In the entries that follow, how many lines contain "this"? Answer with the number only.

#### Given records ####

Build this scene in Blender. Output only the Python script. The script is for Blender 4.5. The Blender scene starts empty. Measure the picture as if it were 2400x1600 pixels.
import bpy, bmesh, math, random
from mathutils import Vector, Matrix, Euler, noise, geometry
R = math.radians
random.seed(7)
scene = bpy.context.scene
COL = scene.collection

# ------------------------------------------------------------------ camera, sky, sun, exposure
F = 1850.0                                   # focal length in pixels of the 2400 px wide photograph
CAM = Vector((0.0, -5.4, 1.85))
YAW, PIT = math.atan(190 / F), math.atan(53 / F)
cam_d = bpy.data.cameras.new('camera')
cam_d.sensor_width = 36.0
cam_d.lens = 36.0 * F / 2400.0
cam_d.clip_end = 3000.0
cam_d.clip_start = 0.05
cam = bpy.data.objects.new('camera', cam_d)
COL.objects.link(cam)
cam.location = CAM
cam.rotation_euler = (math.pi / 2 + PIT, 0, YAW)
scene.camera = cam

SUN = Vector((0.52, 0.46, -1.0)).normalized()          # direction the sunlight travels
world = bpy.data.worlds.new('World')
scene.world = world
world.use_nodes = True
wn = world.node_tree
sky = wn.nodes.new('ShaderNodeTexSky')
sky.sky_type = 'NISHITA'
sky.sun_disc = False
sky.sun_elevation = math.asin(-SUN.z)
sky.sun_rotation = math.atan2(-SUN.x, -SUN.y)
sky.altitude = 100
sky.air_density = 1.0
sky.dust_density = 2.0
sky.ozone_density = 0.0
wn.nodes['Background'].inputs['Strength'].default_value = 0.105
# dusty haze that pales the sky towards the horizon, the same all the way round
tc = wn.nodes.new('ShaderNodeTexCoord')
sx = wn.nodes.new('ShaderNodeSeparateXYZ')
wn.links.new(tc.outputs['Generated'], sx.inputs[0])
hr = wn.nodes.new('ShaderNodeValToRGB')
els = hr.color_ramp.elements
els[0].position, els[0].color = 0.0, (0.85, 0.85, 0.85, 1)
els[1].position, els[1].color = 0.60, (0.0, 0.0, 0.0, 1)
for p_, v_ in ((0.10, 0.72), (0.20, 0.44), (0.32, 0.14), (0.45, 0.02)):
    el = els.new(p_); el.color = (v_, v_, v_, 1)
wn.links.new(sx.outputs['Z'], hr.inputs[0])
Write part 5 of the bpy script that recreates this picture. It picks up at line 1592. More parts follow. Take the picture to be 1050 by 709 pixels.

####

• **Task response**:
2